Wednesday, September 13, 2006

Charming Reminiscence...

...from one of UD's readers -- so charming, she's plucked it from comment thread obscurity and given it a post of its own.

I have only two quibbles with it.

I wouldn't have used so many quotation marks.

And... mathematics?



I played a year of small-college basketball as a 17 year-old freshman too many years ago to count. At 6-2 I played forward (!), and was the third "tallest" player and one of only two of us on the team who could dunk the ball. We were the only engineering school in the conference; we were also the only school in the conference that gave no athletic scholarships, though I do remember the satisfying steak dinners we players received (our only emolument) in the dorm on game day (mea culpa). Although we won only three or so games (of twenty) that year, when we won, we celebrated with edenic joy, though always soon after with an admixture of self-deprecating humor. Yet even when we lost, we did so with good-humor and even charitable solicitude, as when trailing by over thirty points in an away game, we stalled the last five minutes of the game so our opponents couldn't score a hundred points. We just didn't want to wake their fans.

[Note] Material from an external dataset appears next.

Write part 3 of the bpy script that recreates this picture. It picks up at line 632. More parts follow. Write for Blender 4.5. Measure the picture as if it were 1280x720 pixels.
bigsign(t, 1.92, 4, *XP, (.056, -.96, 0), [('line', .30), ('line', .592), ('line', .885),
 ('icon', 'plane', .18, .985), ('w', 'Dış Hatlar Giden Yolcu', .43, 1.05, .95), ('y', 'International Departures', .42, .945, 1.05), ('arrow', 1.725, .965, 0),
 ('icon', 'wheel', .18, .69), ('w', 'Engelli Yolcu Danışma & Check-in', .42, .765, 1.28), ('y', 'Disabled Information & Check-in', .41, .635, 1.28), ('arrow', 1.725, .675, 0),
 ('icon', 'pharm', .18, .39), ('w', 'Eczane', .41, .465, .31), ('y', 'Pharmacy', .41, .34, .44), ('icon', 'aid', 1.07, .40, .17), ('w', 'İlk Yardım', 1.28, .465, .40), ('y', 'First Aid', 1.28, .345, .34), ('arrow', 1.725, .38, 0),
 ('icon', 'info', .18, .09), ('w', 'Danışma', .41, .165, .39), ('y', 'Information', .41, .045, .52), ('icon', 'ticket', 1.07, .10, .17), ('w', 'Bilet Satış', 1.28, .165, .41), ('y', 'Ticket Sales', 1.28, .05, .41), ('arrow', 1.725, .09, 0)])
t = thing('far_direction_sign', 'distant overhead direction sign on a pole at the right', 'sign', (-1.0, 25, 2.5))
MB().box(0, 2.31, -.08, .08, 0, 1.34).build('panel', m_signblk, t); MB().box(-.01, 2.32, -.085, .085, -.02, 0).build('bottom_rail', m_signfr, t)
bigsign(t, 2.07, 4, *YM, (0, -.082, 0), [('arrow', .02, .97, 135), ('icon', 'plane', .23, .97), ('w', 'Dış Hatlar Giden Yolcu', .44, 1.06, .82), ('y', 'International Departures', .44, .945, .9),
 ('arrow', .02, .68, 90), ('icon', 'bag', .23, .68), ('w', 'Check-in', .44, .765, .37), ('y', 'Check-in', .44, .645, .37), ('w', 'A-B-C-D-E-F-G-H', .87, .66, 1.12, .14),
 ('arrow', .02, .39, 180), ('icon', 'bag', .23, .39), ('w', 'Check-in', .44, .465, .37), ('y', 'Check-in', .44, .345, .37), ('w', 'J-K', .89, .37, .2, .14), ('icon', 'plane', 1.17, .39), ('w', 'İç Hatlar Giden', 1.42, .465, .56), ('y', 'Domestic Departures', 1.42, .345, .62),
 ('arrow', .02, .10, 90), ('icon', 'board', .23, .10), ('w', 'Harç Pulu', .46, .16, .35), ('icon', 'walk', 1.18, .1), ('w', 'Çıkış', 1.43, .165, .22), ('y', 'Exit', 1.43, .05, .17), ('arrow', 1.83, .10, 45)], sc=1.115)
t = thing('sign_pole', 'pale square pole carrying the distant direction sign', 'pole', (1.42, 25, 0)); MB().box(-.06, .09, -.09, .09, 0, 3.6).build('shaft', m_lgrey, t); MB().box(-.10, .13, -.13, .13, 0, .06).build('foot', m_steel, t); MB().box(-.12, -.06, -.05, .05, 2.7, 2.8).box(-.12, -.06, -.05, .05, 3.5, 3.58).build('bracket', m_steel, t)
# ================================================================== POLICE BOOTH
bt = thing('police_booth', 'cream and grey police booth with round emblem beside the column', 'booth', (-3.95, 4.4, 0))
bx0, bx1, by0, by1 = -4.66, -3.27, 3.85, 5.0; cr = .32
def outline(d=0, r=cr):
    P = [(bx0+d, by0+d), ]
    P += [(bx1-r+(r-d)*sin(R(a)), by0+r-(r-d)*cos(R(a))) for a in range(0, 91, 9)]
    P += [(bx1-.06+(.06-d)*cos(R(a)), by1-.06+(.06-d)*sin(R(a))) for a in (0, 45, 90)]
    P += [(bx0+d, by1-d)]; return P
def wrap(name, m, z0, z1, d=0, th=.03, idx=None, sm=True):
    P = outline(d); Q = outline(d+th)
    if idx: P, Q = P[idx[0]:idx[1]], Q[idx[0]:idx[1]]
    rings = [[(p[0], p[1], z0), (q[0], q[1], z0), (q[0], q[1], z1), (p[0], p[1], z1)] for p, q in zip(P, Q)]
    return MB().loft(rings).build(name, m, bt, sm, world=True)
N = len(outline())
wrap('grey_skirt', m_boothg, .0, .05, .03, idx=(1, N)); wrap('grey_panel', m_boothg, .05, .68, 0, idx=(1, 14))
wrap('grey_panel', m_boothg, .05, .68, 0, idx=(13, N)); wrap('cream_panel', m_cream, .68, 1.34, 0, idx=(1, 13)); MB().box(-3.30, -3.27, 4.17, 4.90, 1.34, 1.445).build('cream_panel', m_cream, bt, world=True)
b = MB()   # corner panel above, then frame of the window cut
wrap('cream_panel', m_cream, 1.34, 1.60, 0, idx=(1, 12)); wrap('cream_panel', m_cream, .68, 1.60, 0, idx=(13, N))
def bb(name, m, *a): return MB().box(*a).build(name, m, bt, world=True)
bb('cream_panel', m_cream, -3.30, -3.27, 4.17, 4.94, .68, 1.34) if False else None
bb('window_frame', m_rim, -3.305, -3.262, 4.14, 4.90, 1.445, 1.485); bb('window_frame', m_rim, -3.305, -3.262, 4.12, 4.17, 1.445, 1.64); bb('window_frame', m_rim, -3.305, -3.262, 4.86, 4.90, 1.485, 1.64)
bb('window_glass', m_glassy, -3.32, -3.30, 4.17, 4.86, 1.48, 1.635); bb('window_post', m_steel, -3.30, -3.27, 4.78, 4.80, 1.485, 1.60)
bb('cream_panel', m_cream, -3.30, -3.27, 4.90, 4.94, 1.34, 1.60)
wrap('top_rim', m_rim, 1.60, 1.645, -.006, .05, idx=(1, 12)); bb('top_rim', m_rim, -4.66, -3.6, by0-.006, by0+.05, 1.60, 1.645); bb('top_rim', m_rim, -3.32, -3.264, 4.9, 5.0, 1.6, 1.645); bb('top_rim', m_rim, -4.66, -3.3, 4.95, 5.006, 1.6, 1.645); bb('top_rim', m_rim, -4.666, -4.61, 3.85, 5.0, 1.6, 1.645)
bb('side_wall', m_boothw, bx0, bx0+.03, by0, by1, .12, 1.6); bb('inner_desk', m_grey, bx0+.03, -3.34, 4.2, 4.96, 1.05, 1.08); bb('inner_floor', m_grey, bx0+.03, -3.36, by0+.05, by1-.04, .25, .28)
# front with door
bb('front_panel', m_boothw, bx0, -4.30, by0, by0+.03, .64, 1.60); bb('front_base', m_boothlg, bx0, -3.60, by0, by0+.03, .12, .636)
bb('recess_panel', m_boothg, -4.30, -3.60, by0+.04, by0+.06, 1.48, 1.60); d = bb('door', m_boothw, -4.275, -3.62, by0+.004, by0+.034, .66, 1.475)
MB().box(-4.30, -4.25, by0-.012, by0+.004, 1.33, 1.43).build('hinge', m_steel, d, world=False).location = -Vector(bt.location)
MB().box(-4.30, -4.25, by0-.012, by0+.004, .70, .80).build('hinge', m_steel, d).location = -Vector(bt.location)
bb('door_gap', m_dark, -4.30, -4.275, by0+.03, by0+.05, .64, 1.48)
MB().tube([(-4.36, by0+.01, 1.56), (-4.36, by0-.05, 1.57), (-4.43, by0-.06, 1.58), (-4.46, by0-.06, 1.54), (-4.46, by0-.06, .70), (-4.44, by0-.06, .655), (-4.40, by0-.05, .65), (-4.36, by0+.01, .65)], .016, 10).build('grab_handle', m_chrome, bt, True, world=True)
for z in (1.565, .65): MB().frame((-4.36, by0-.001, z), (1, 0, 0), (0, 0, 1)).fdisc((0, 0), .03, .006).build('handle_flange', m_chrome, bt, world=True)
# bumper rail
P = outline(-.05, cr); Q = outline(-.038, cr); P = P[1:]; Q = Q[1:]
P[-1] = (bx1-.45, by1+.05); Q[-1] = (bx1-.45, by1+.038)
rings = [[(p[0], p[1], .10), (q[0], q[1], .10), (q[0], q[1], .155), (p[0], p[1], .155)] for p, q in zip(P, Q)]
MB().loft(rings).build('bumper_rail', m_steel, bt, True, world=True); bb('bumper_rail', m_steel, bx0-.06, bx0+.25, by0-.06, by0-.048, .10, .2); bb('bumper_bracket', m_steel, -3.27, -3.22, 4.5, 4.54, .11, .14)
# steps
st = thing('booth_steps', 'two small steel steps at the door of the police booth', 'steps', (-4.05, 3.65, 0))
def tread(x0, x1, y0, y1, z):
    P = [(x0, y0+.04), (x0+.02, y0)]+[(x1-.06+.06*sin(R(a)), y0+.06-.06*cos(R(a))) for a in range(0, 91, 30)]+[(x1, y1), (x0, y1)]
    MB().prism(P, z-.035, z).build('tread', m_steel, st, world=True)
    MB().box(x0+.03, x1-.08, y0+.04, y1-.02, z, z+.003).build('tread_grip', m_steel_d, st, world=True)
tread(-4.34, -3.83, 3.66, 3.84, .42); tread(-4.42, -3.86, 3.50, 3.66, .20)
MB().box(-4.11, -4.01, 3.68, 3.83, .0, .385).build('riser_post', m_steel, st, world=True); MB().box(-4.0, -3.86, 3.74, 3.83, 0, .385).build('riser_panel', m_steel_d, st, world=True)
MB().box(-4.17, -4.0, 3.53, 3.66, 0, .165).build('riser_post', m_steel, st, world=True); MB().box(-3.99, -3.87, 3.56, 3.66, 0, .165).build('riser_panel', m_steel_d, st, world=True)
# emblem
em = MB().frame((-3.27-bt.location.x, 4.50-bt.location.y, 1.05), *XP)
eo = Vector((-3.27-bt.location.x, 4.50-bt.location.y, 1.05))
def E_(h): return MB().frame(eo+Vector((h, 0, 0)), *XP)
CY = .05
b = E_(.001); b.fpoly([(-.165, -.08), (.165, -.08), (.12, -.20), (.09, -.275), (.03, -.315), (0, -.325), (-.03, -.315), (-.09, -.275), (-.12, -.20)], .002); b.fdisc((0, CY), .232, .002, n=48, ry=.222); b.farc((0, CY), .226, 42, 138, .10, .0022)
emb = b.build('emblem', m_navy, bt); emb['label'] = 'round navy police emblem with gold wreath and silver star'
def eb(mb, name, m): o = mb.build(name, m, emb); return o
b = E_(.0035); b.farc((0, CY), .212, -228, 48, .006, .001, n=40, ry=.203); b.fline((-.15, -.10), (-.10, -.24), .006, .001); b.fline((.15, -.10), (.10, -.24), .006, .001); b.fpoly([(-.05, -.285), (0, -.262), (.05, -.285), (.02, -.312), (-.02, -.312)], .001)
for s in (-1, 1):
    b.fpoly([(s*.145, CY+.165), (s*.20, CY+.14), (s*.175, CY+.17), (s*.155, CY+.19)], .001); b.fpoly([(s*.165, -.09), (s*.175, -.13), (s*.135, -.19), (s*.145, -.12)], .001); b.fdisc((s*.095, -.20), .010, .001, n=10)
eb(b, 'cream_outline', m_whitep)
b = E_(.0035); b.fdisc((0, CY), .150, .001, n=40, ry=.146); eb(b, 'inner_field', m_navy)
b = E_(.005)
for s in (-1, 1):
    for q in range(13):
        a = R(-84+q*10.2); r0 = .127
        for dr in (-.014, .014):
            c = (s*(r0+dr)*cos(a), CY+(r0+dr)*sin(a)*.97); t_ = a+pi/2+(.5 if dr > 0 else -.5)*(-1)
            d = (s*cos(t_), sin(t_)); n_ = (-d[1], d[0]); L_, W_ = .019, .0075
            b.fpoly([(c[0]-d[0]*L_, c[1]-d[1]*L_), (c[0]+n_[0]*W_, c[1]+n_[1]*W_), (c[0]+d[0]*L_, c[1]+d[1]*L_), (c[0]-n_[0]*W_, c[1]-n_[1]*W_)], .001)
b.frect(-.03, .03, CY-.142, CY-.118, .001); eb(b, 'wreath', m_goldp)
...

Today, things are a bit different, even at many middling colleges, where the school's gladiators oiled for the arena provide the "guns" for the mostly middle-aged capos who "run" them. Athletic departments often hold their minions to an omerta that prevents abuses and even crimes from being whispered about outside the family. In the big schools the capos' yearly pelf far exceeds that of our nation's president. Yet the prodigal sums fronted on this campus entertainment industry could perhaps in turn be more lucratively reinvested (if college administrators fancy that such an industry is essential to "under-taking" the college's higher education mission) in other family-run enterprises, such as casinos and brothels.

But the great books schools are ever an inspiration to one who conned his fair Latin, small Greek, and extensive readings in western and world classics at university in his mid-twenties after doing a bit of soldiering during the Southeast Asian war. In my later career as a college professor I've not met but a very few vets among colleagues of comparable age. Perhaps they just weren't recruiting in their neighborhoods. Though I wish I'd started on the classics earlier, I'm delighted that there are schools and colleges like the great books schools that encourage (nay, require) them early. So Greek, Latin, mathematics . . . and croquet
--early. Indeed, my belief is that getting these venerable languages early realizes our human evolutionary destiny, for what's a backside for but(t) to facilitate the study of Greek and Latin?